Os manifestantes tiveram apoio técnico de um carro de som e alguns microfones que foram usados para dar a palavra aqueles que não tiveram a oportunidade anteriormente e que não faziam parte da composição da mesa. Uma série de líderes de movimentos sociais se manifestaram no ato, como o vereador de Salvador, Hilton Coelho, respeitando os tempos de fala para que todos pudessem se expressar e repudiar o ato de violência.
Inicialmente, a marcha ocorreria apenas pelos presentes na tenda, porém, centenas de pessoas que estavam curtindo a programação do Fórum Social Mundial (FSM), comovidas com a história, se juntaram a marcha.
Vários manifestantes carregavam consigo faixas e cartazes clamando por justiça, com dizeres “somos todos Marielle”, “não nos calarão”, “Marielle: seremos milhões! ”. A caminhada correu tranquilamente, de forma pacifica. Os protestantes fecharam a sinaleira da avenida, mas o manifesto não se alongou por muito tempo.
Após finalizado o ato, os participantes retornaram a suas atividades. Grande parte voltou para a Tenda Sem Medo, em que ocorreu um debate em roda Do Luto à Luta! para discutir o “golpe” e a criminalização dos movimentos sociais, na presença de representantes do coletivo Afronte, Paula Fonseca e Marcos Magno, o vereador da capital, Hilton Coelho, os professores de história Carlos Zacarias e Jhonatas Monteiro (PSOL), Geovane Rocha, membro do PCB, e Bruna Cavalcante, representante do coletivo PAJEÚ. O debate foi coletivo e aberto a participação do público.

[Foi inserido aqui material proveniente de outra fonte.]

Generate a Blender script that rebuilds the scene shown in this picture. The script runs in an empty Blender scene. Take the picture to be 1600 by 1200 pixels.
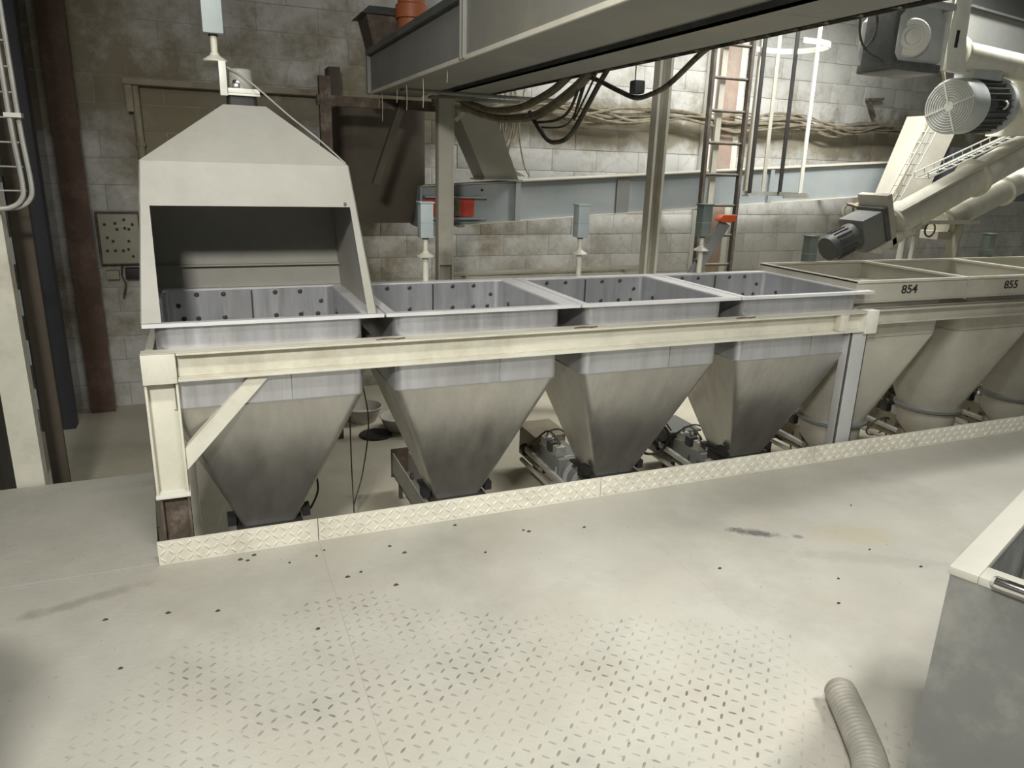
import bpy, bmesh, math, random
from mathutils import Vector, Matrix
random.seed(7)
R = math.radians
scn = bpy.context.scene
col = scn.collection

# ------------------------------------------------------------------ camera
cam_d = bpy.data.cameras.new('camera')
cam_d.sensor_width = 36.0
cam_d.lens = 36.0 * 1143.65 / 1600.0
cam_d.clip_start = 0.05
cam = bpy.data.objects.new('camera', cam_d)
col.objects.link(cam)
_rt = Vector((0.92540809, -0.37779575, 0.02983686))
_up = Vector((0.08113716, 0.27441842, 0.95818124))
_fw = Vector((0.37018458, 0.8842878, -0.2846023))
_m = Matrix((_rt, _up, -_fw)).transposed().to_4x4()
_m.translation = Vector((0.2767, -3.2393, 1.7104))
cam.matrix_world = _m
scn.camera = cam

# ------------------------------------------------------------------ world, lamps, exposure
world = bpy.data.worlds.new('world')
scn.world = world
world.use_nodes = True
world.node_tree.nodes['Background'].inputs[0].default_value = (0.86, 0.9, 0.86, 1)
world.node_tree.nodes['Background'].inputs[1].default_value = 0.12

def area(name, loc, target, sx, sy, power, color, spread):
    l = bpy.data.lights.new(name, 'AREA')
    l.shape = 'RECTANGLE'; l.size = sx; l.size_y = sy; l.energy = power; l.color = color; l.spread = R(spread)
    o = bpy.data.objects.new(name, l); col.objects.link(o)
    o.location = loc
    o.rotation_euler = (Vector(target) - Vector(loc)).to_track_quat('-Z', 'Y').to_euler()
    return o

area('lamp_behind_camera', (-0.5, -3.9, 3.1), (1.2, 0.2, 0.1), 0.45, 0.25, 62, (1.0, 0.97, 0.9), 120)
area('lamp_over_walkway_left', (0.7, -2.4, 4.1), (0.8, -1.6, 0.0), 1.2, 0.3, 50, (1.0, 0.98, 0.93), 140)
area('lamp_over_walkway_right', (3.2, -3.1, 4.1), (2.8, -2.4, 0.0), 1.2, 0.3, 55, (1.0, 0.98, 0.93), 112)
area('lamp_over_machinery', (6.3, 1.5, 4.2), (6.4, 1.9, 1.0), 2.0, 0.5, 125, (1.0, 0.99, 0.94), 135)
area('lamp_by_rear_wall', (4.6, 2.4, 4.2), (4.9, 3.2, 0.0), 2.0, 0.5, 58, (1.0, 0.99, 0.95), 150)

vs = scn.view_settings
vs.view_transform = 'Standard'
vs.look = 'None'
vs.gamma = 1.0
vs.use_curve_mapping = False
vs.exposure = 0.25

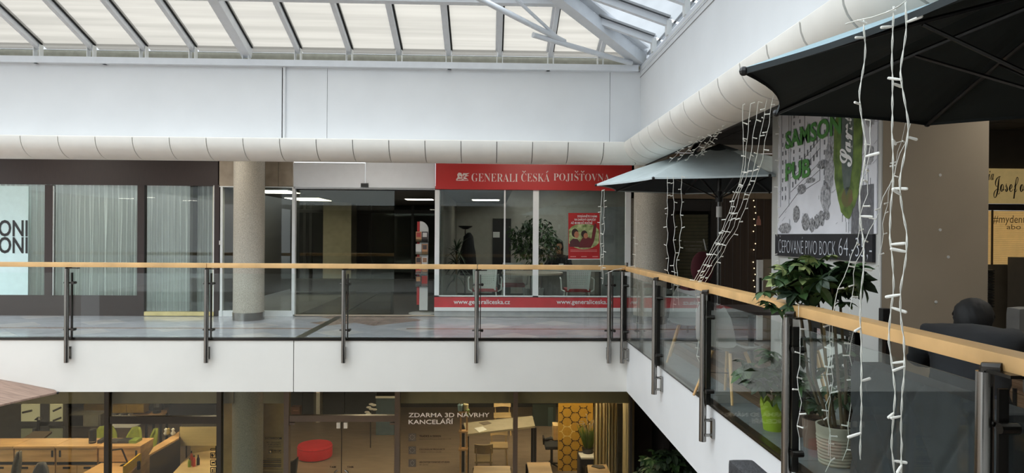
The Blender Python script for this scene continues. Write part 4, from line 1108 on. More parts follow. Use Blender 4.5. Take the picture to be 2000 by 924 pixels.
# added downlights, unseen, brightening the glass lettering, column and header band
for k, px in enumerate((60, 330, 650, 880, 1110)):
    x = LX(px, 10.4); t = thing('ceiling_light', 'added unseen downlight under the gallery slab before the %s' % ('oak sideboards', 'pale desk', 'red pouf', 'white lettering', 'hexagon screen')[k], 'ceiling light', (x, 10.4, ZB - .02), group='added downlights under the gallery slab')
    obj('diffuser', MB().lathe([(0, ZB - .02), (.13, ZB - .02), (.13, ZB - .01), (0, ZB - .01)], 20, (x, 10.4, 0)), lamps_, t); obj('ring', MB().lathe([(.13, ZB - .03), (.16, ZB - .03), (.16, ZB - .005), (.13, ZB - .005)], 20, (x, 10.4, 0)), frost, t)
tb = thing('ceiling_light', 'added unseen light in the bay of the showroom lettering', 'ceiling light', (LX(535, 11.6), 11.6, ZB - .02))  # unseen lamp added so the dark bay and its lettering show
obj('diffuser', MB().lathe([(0, ZB - .03), (.24, ZB - .03), (.24, ZB - .005), (0, ZB - .005)], 16, (LX(535, 11.6), 11.6, 0)), lamps_, tb)
for k, (x, y) in enumerate(((-8.4, 11.95), (-6.6, 11.95), (-9.5, 15.6), (-5.2, 13.6), (.3, 13.8), (.3, 16.4), (1.7, 13.0), (1.7, 15.6), (-2.4, 13.6))):  # unseen lamps added where furniture and floor came out too dark
    t = thing('ceiling_light', 'added unseen showroom light above the %s' % ('oak sideboards on the left', 'desk lamp and yellow screen', 'lit windows on the left', 'long dark counter', 'plant divider', 'grey meeting table', 'potted grass', 'hexagon screen', 'red pouf')[k], 'ceiling light', (x, y, ZB - .1), group='added showroom lights')
    obj('diffuser', MB().box(x - .3, x + .3, y - .3, y + .3, ZB - .085, ZB - .07), lamps_, t)
    obj('frame', MB().box(x - .33, x + .33, y - .33, y + .33, ZB - .07, ZB - .062), frost, t)
# sideboards
zt = LZ(871, 12.38, 100); Yf = 12.38
def door(par, a, b_, y0_, y1_, hx=None):
    d = obj('door', lb_(MB(), a + .6, b_ - .6, y0_, y1_, Yf - .02, Yf), oak, par)
    if hx: obj('handle', lb_(MB(), hx, hx + 4, 880, 893, Yf - .024, Yf - .018), black, d)
def sideboard(a, b_, doors, drawers, label):
    t = thing('sideboard', label, 'sideboard', (LX((a + b_) / 2, Yf), Yf, ZL), group='oak sideboards of the showroom')
    obj('top', MB().box(LX(a, Yf), LX(b_, Yf), Yf - .03, Yf + .46, zt - .035, zt), oak, t)
    obj('body', MB().box(LX(a, Yf) + .005, LX(b_, Yf) - .005, Yf + .0, Yf + .44, ZL + .01, zt - .035), oakl if False else oak, t)
    obj('shelf_slot', lb_(MB(), a + 2, b_ - 2, 903, 908, Yf - .012, Yf), black, t)
    for d in doors: door(t, d[0], d[1], 873, 902, d[2])
    n_ = len(drawers)
    for d in drawers:
        q = obj('drawer', lb_(MB(), d[0], d[1], 910, 940, Yf - .02, Yf), oak, t)
        obj('handle', lb_(MB(), (d[0] + d[1]) / 2 - 7, (d[0] + d[1]) / 2 + 7, 912, 916, Yf - .024, Yf - .018), black, q)
sideboard(-80, 27, [(-78, -26, None), (-26, 27, None)], [(-78, -26), (-26, 27)], 'oak sideboard cut by the left edge of the photo')
sideboard(28, 108, [(29, 107, 100)], [(29, 67), (68, 107)], 'oak sideboard left of the dark window post, first with black handle slots')
sideboard(109, 191, [(110, 190, 115)], [(110, 150), (151, 190)], 'oak sideboard carrying the black round speaker')
sideboard(192, 292 - 16, [(193, 275, 264)], [(193, 234), (235, 275)], 'oak sideboard right of the dark window post')
def cyl(name, px, py0, py1, rpx, Y, m_, label, cat, z=None, **k):
    x = LX(px, Y); z0 = LZ(py1, Y, px); z1 = LZ(py0, Y, px); r_ = rpx * Y / F
    o = obj(name, MB().lathe([(0, z0), (r_, z0), (r_, z1 - .01), (r_ - .01, z1), (0, z1)], 20, (x, Y, 0)), m_, smooth='auto')
    return tag(o, label, cat)
Ysp = 12.55
x = LX(181, Ysp); sp = thing('round_speaker', 'black round speaker standing on the oak sideboard', 'speaker', (x, Ysp, zt))
obj('body', MB().lathe([(0, zt), (.062, zt), (.062, zt + .24), (.05, zt + .25), (0, zt + .25)], 20, (x, Ysp, 0)), black, sp, smooth='auto')
obj('ring', MB().lathe([(.062, zt + .03), (.065, zt + .035), (.062, zt + .04)], 20, (x, Ysp, 0)), steel, sp)
for k, (px, w_, c_) in enumerate(((225, 20, (60, 60, 62)), (246, 22, (46, 46, 50)), (264, 14, (120, 140, 60)), (200, 8, (40, 40, 42)))):
    x = LX(px, 12.6); tag(obj('magazine', MB().box(x - w_ * .0047, x + w_ * .0047, 12.5, 12.72, zt, zt + .03 + .01 * k), mat('mag%d' % k, c_, .5)),
        ('grey flat book pile behind the dark post', 'dark book pile on the right oak sideboard', 'green folder at the right end of the oak sideboard', 'small black box beside the round speaker')[k], 'book')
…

Ao final do debate o público foi convidado a se dirigir para a Câmara Municipal da cidade para realização de uma vigília, mais um ato de homenagem a Marielli, cuja concentração se deu por volta das 19h. A vigília contou com mais cartazes de protesto, velas, depoimentos e manifestações artísticas em respeito a ex-vereadora do Rio de Janeiro.